France Announces New Taxes, Faces Slower Growth - Provideo Financial Report

Top Quote France has announced $16 billion in new taxes to ensure it reaches its deficit-reduction targets, while Europe is suffering a steady stream of poor economic news. End Quote
  • (1888PressRelease) August 30, 2011 - The government of France acknowledged Wednesday that the country's economy is slowing and announced $16 billion in new taxes to ensure it reaches its deficit-reduction targets. The measures, including higher income taxes on high-wage earners and stiffer levies on alcohol, tobacco and soda, come as the country tries to safeguard its AAA credit rating - something considered critical to the stability of the 17-nation euro zone. The French government is to impose an extra tax of 3% on annual income above 500,000 euros (£440,000; $721,000). It is part of a package of measures to try to cut the country's deficit by 12bn euros over two years. The tax increase came after some of France's wealthiest people had called on the government to tackle its deficit by raising taxes on the rich.

    Paris has reduced its economic growth forecast for 2012 to 1.75% from a previous 2.25%. Emergency programs put together for Greece, Ireland and Portugal - and potentially needed to help Spain and Italy - hinge on the region's stronger economies and their ability to borrow money at the lowest possible rates. As growth slackens, countries will find it harder to control the government deficits that have undermined confidence in the region. Yet the additional cuts and tax increases required to meet budget targets can slow growth even more.

    French Prime Minister François Fillon also announced a partial reversal of a much-trumpeted 2007 law exempting workers and employers from taxes on overtime pay. He said the new tax would remain in place until France reduces its budget deficit back under the EU's intended limit of 3% of GDP, which should occur in 2013. France plans to trim its public deficit to 5.7 % this year, 4.6 % next year and 3% in 2013.

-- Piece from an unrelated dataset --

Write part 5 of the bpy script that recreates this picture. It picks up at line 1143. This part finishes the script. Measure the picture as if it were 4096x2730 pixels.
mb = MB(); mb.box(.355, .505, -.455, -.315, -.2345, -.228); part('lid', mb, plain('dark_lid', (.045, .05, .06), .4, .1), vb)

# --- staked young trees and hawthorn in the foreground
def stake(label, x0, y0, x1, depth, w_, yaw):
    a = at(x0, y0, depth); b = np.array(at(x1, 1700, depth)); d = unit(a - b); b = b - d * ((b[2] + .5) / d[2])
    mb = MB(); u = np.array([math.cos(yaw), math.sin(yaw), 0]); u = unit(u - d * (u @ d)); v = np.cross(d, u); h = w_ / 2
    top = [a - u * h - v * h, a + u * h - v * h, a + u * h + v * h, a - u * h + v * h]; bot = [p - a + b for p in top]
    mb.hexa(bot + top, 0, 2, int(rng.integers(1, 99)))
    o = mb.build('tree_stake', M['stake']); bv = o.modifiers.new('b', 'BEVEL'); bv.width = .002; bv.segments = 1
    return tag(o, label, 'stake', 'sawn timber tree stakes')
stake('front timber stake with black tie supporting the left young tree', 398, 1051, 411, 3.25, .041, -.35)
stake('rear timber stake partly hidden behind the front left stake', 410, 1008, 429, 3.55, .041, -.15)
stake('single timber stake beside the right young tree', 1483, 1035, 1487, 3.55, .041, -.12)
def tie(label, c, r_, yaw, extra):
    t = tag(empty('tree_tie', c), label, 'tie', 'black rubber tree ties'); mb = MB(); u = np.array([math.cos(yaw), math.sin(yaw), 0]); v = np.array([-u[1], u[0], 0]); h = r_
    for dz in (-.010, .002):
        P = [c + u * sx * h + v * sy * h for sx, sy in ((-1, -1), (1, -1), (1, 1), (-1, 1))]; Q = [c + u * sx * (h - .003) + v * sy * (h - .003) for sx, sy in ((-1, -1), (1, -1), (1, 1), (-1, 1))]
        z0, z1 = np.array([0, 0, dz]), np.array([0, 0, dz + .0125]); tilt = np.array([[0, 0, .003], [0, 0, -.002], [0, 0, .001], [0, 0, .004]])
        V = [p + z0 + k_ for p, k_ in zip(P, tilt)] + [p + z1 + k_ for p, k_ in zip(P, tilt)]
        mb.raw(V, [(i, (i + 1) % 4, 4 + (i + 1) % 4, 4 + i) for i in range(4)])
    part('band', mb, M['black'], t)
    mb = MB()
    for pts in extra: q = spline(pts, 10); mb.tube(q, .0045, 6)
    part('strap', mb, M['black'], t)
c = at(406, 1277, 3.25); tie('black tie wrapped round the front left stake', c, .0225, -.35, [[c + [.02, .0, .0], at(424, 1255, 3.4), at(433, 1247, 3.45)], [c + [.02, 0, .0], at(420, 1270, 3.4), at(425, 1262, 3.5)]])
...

    The International Monetary Fund's most recent analysis of the French economy noted that among Europe's AAA-rated countries, France had the greatest total outstanding debt, worth more than 80 percent of the country's gross domestic product. Slower growth or missed budget targets could, within five years, put the figure close to 100 percent. The fund said France "cannot risk" such a path if it wants to maintain a credit rating that will help it underpin the euro zone economy. France is the second-largest economy in the euro zone, behind Germany, and is responsible for about 20 percent of the funding for the $600 billion rescue program set up for weaker euro zone nations. As France imposes the new austerity measures, Europe is suffering a steady stream of poor economic news. On Tuesday, Swiss banking giant UBS announced steep job cuts and Germany showed a sharp drop in a measure of the nation's business confidence. Italy recently announced even deeper cuts than in France. Italy is the euro area's largest debtor and is considered too large a nation to rescue if it runs into trouble.